Budi menambahkan perhatian pemerintah untuk memperbaiki defisit neraca berjalan turut direspon positif pasar. "Perbaikan defisit menjadi faktor yang kuat bagi pasar SBN (surat berharga negara). Ditambah lagi dengan sikap The Fed yang dovish," katanya.
Ia menilai sikap The Fed yang cenderung dovish membuka peluang bagi Bank Indonesia untuk menurunkan suku bunga pada 2019. "Kalau suku bunga BI diturunkan, pasar obligasi kita akan semakin menarik bagi investor. Likuiditas makin bagus dan investor asing akan menambah porsi kepemilikannya," ujarnya.
Selain itu, minat investor terhadap kepemilikan obligasi juga tidak lepas dari predikat investasi Indonesia yang berada di level investment grade (layak investasi). Dampak positif obligasi akan diikuti pasar saham yang juga akan ikut naik.

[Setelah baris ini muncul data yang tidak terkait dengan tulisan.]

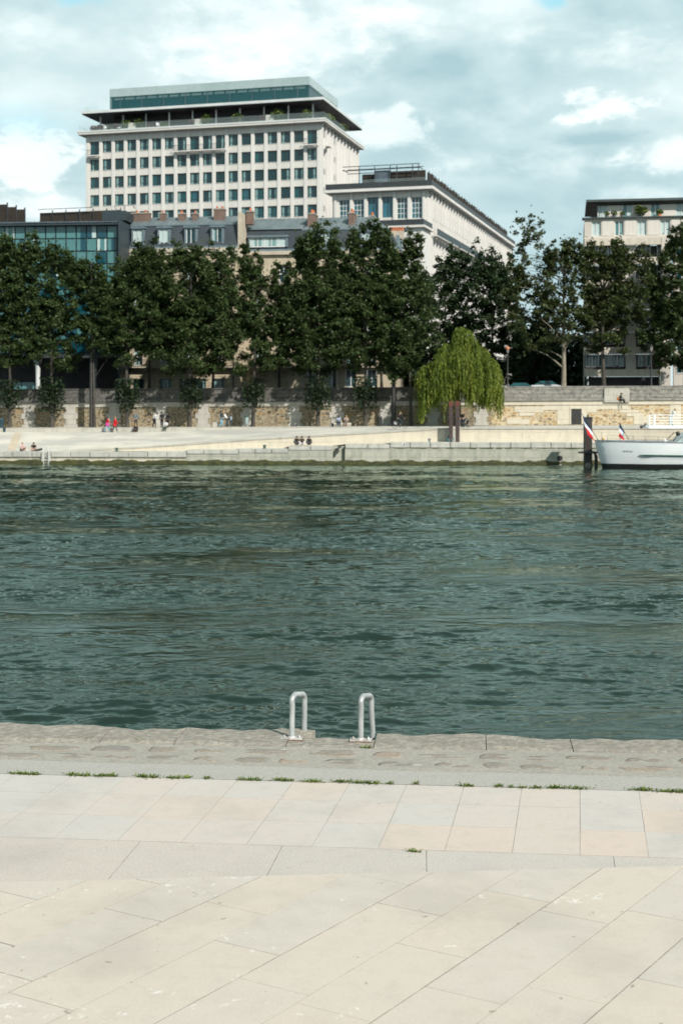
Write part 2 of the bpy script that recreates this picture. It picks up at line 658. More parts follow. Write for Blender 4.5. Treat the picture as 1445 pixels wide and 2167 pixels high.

Selanjutnya, Budi mengatakan sentimen yang akan menjadi perhatian investor yakni jajaran kabinet atau menteri yang akan mewakili pemerintahan selanjutnya. Untuk menjaga kepercayaan investor terhadap instrumen obligasi di dalam negeri, Budi Hikmat mengharapkan perbaikan terhadap transaksi berjalan dengan fokus mendorong industri manufaktur.
"Indonesia tidak bisa lagi bergantung pada komoditas, harus mendorong manufaktur. Negara tetangga seperti Malaysia, Thailand, dan Vietnam sudah berkembang manufakturnya," katanya.
Menurut dia, manufaktur menjadi salah satu kunci memperbaiki defisit transaksi berjalan. Manufaktur yang berkembang akan mendorong kinerja ekspor Indonesia lebih berkualitas.